WRITTEN INSTRUCTION: Only the lines holding the string "from" are needed. Copy each one.

※ ※ ※

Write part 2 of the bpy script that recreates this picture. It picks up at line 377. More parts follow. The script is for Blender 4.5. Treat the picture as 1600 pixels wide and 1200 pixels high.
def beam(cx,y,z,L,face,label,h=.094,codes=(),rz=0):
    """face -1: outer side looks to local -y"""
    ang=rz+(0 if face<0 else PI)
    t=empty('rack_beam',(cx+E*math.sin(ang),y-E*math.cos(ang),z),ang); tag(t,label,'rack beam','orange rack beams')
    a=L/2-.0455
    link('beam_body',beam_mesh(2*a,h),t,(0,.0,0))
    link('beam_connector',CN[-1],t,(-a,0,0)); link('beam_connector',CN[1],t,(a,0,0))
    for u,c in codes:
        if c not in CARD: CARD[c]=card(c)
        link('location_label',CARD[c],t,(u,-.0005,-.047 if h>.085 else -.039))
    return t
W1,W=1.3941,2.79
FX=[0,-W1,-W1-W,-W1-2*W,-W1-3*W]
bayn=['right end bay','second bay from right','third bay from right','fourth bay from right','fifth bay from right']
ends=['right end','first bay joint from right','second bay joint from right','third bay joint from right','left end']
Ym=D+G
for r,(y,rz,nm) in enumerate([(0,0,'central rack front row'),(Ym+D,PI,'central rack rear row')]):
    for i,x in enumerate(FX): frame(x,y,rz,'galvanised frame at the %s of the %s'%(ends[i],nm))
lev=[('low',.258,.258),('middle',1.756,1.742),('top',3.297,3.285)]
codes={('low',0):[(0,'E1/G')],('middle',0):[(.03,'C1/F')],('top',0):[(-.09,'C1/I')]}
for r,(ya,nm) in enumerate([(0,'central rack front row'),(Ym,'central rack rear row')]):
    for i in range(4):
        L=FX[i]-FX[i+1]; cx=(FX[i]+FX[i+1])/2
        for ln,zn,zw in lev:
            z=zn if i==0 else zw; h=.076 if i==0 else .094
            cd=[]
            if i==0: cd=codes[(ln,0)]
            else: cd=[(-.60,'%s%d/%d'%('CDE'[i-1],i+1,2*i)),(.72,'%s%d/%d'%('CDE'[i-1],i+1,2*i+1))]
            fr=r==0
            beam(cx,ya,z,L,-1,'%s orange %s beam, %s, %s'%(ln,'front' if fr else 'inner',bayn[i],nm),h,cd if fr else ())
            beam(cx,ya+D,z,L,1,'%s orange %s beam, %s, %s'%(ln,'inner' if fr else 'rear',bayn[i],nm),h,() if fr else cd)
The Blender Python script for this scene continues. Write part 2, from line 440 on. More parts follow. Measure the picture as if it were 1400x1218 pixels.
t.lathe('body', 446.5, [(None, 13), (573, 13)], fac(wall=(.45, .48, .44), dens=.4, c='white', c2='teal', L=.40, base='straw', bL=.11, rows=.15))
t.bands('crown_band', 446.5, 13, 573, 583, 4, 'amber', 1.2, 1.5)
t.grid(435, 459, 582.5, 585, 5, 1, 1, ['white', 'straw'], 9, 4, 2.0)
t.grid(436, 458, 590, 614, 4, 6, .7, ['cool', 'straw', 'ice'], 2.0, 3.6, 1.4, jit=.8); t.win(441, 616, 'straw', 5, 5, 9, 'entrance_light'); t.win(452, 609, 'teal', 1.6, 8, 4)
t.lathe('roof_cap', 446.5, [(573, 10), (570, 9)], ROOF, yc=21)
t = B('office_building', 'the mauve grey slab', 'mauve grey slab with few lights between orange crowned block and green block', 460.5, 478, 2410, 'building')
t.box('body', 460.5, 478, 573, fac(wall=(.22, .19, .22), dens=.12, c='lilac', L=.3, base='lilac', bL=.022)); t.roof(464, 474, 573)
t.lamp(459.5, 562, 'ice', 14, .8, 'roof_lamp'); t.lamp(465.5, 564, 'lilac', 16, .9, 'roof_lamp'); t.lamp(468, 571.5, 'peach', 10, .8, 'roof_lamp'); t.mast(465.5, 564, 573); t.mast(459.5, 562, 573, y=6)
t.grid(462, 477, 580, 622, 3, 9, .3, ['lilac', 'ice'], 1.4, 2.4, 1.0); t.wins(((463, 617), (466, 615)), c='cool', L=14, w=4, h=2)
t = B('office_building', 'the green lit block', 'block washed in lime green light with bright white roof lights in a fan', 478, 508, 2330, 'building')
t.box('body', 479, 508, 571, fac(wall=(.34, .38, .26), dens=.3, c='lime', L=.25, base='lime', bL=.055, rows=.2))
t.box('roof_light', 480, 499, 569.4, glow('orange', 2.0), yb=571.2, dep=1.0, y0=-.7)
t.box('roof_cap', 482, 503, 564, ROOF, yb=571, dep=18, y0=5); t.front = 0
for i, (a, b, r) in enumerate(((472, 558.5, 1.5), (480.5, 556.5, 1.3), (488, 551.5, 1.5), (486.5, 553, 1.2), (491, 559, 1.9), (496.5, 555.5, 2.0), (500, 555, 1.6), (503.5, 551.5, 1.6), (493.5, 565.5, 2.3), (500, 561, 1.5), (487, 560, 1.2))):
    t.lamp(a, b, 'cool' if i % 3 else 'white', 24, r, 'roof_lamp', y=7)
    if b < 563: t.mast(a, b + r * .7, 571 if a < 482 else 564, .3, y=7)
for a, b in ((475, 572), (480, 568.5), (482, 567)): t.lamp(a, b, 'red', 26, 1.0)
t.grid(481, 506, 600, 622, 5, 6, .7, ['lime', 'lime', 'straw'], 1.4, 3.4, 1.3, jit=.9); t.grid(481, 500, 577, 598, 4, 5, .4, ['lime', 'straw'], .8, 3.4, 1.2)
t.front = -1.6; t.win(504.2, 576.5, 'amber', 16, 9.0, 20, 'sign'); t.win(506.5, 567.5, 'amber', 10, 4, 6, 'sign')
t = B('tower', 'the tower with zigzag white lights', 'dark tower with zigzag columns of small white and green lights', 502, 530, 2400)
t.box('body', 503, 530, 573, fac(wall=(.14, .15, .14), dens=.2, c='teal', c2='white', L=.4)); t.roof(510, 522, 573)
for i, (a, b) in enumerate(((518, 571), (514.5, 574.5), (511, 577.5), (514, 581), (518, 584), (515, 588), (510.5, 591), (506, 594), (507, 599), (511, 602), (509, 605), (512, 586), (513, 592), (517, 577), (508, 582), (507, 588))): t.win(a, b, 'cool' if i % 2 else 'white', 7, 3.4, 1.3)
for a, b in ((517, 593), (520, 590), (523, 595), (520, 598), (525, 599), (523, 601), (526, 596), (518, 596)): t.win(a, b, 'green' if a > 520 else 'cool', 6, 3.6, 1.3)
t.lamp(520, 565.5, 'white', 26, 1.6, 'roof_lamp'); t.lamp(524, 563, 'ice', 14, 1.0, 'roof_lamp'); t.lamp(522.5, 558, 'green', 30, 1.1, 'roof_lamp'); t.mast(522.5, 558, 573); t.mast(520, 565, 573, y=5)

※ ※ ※

EXPECTED ANSWER:
bayn=['right end bay','second bay from right','third bay from right','fourth bay from right','fifth bay from right']
ends=['right end','first bay joint from right','second bay joint from right','third bay joint from right','left end']
The Blender Python script for this scene continues. Write part 2, from line 440 on. More parts follow. Measure the picture as if it were 1400x1218 pixels.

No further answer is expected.